PRUSSIAN BLUE

Kiran Nadar Museum of Art

Prussian Blue: A Serendipitous Colour that Altered the Trajectory of Art is a survey exhibition of nineteen artists exploring their engagement with the colour Prussian Blue. This invitation is extended to the artist to explore, investigate, and engage with the colour in their own unique and individual manner. Although Prussian Blue is widely used in the artist’s colour palette its uniqueness is relatively unknown, nor is its link between art and science that truly transformed the course of art forever. Curated by  Dr. Arshiya Lokhandwala, the exhibition includes the artworks of artists; Anita Dube, Anju Dodiya, Alke Reeh, Astha Butail, Atul Dodiya, Desmond Lazaro, Mithu Sen, N S Harsha, Sheba Chhachhi, Shilpa Gupta, Subodh Gupta, Parul Gupta, Prajakta Potnis, Ranbir Kaleka, Sumakshi Singh, Shambhavi, Thukral & Tagra , Vivan Sundaram, Waqas Khan. 

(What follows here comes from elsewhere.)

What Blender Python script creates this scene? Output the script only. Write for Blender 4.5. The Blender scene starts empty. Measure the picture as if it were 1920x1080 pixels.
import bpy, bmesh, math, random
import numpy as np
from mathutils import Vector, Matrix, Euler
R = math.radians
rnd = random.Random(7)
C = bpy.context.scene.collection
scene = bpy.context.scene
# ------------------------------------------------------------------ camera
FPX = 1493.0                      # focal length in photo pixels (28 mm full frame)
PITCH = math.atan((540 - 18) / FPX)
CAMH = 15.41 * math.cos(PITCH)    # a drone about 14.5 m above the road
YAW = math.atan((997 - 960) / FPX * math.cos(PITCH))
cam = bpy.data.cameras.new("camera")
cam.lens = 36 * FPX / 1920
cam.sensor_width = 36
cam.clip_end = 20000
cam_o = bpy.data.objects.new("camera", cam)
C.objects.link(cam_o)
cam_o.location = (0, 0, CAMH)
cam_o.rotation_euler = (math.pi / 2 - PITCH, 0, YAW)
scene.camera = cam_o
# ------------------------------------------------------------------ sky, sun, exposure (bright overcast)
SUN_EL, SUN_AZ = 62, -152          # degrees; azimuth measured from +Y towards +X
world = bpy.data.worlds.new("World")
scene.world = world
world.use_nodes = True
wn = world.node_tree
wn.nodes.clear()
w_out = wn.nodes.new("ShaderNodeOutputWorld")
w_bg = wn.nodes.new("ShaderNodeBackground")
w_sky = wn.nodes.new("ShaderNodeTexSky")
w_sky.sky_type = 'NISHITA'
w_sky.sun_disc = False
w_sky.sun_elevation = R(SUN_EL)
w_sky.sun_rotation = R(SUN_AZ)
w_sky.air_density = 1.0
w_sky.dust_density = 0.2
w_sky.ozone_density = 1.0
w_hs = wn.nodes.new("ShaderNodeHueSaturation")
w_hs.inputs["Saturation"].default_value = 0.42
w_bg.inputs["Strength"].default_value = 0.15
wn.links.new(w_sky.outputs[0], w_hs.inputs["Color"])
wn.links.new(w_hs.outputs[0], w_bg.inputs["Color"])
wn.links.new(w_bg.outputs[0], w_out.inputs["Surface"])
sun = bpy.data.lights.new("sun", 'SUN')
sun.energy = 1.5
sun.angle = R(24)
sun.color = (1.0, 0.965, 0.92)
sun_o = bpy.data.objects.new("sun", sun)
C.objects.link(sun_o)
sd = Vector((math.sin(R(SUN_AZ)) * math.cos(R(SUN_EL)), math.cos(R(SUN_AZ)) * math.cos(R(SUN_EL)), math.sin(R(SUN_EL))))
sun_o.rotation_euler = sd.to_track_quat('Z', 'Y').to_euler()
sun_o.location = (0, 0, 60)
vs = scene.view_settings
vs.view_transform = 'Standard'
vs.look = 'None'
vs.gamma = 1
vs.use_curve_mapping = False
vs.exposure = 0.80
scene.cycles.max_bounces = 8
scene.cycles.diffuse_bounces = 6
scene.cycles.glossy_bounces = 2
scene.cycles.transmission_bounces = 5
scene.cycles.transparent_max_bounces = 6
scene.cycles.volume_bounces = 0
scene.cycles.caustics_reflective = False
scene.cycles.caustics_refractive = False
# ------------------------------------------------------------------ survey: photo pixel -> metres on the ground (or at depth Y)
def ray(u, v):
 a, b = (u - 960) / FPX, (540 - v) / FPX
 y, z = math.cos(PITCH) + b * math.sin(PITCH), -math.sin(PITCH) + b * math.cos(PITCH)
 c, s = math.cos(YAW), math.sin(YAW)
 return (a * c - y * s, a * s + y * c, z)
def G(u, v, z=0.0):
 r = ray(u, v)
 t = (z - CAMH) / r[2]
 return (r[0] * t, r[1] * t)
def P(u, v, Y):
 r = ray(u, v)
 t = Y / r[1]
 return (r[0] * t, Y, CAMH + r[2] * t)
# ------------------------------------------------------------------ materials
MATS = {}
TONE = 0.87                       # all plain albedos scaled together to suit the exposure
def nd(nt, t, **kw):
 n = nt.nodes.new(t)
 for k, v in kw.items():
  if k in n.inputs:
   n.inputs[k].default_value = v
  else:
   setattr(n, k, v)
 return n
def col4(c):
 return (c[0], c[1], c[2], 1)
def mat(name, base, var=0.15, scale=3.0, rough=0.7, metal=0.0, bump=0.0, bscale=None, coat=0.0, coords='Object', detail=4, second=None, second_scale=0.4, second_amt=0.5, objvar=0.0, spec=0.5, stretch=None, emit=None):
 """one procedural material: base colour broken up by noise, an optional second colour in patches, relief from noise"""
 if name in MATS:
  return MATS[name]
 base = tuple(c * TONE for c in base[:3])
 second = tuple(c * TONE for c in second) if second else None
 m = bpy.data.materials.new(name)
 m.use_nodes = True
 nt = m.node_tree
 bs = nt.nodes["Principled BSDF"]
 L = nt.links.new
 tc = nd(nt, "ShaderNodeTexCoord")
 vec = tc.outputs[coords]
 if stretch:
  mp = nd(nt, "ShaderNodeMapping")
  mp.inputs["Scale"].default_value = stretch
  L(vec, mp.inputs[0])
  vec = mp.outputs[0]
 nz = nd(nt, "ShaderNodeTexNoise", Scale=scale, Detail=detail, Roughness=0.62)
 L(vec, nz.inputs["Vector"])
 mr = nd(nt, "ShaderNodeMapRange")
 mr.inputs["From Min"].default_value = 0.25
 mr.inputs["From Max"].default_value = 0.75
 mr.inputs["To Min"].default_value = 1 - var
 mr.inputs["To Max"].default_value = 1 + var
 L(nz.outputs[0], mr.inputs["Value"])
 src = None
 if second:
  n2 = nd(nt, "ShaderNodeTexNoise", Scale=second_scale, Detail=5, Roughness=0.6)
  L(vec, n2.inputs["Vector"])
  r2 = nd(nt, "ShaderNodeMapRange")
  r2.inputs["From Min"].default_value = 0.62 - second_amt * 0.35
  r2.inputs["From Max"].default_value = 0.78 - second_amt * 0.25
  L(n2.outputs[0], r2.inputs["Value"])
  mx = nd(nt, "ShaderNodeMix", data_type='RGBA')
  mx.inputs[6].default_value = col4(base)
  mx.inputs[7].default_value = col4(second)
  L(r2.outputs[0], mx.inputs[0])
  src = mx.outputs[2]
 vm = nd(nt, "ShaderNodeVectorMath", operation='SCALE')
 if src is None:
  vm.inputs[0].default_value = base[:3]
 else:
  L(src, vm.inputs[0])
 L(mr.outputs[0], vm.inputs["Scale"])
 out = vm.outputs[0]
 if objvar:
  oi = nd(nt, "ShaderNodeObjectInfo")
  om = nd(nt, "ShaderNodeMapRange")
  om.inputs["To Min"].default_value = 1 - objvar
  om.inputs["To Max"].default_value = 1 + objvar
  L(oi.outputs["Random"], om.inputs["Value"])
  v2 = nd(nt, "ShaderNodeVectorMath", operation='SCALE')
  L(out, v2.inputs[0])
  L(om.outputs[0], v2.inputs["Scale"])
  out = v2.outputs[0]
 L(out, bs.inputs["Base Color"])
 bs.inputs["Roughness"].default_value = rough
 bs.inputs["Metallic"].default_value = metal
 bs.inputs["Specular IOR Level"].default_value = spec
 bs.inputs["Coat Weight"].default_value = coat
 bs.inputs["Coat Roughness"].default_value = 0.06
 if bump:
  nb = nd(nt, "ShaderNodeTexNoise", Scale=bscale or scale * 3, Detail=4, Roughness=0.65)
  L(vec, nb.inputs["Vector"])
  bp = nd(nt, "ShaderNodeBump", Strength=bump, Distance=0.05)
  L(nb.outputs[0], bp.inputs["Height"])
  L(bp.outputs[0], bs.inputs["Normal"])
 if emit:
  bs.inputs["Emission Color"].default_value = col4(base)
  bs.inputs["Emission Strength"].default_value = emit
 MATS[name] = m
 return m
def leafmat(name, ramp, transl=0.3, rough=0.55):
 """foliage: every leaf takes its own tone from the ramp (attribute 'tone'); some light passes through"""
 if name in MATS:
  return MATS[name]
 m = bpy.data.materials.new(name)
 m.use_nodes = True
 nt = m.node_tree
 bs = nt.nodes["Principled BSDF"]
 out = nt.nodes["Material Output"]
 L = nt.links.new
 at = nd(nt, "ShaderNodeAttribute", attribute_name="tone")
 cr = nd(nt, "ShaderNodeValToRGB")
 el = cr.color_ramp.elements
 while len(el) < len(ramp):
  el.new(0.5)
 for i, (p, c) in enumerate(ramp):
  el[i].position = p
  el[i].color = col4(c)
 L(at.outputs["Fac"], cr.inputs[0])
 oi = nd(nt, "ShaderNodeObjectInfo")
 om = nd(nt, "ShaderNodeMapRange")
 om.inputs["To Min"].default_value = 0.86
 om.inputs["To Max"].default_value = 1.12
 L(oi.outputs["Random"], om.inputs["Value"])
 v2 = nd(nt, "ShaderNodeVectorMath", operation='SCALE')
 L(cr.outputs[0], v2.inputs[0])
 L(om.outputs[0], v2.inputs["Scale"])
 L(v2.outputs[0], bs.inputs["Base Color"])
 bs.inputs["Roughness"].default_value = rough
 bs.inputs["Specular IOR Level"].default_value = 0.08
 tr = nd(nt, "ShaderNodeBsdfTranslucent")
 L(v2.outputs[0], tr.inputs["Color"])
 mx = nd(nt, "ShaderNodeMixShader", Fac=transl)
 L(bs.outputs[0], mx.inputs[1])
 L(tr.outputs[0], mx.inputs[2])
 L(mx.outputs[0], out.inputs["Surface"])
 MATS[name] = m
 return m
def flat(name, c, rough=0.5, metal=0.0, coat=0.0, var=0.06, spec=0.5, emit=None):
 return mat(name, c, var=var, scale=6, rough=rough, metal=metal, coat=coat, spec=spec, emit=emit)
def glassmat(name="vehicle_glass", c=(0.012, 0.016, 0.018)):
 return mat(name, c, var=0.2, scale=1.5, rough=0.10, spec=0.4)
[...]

Blue has historically always been a colour of great magnitude, symbolizing serenity, stability, inspiration, and wisdom. As a colour blue has been prominently visible since the third millennium BC in ancient Egypt produced by grinding down lapis lazuli mined from the mountains of Afghanistan, and used in jewelry, painting and on the sarcophagi. Its lengthy grinding and washing process makes the natural pigment valuable—roughly ten times more highly priced than the stone it comes from and as expensive as gold. This prohibitive pricing and shortage of the material resulted in blue becoming a color of privilege in which the preciousness of the pigment was reserved for sacred subjects, such as the robes of religious figures, depictions of the Virgin Mary and other votive images commissioned paintings for the nobility during the Renaissance. There is an interesting story that suggests that Michelangelo couldn’t afford ultramarine (another name for lapis lazuli) for his painting The Entombment, leaving it unfinished as the result of his failure to procure the prized pigment. In a similar manner as the west, ground lapis lazuli was also used to adorn the Indian miniature paintings as color held an extreme significance, both in terms of visual representation and symbolic meaning, sometimes, however making way for cheaper substitute such as indigo and azurite due to its exorbitant costs.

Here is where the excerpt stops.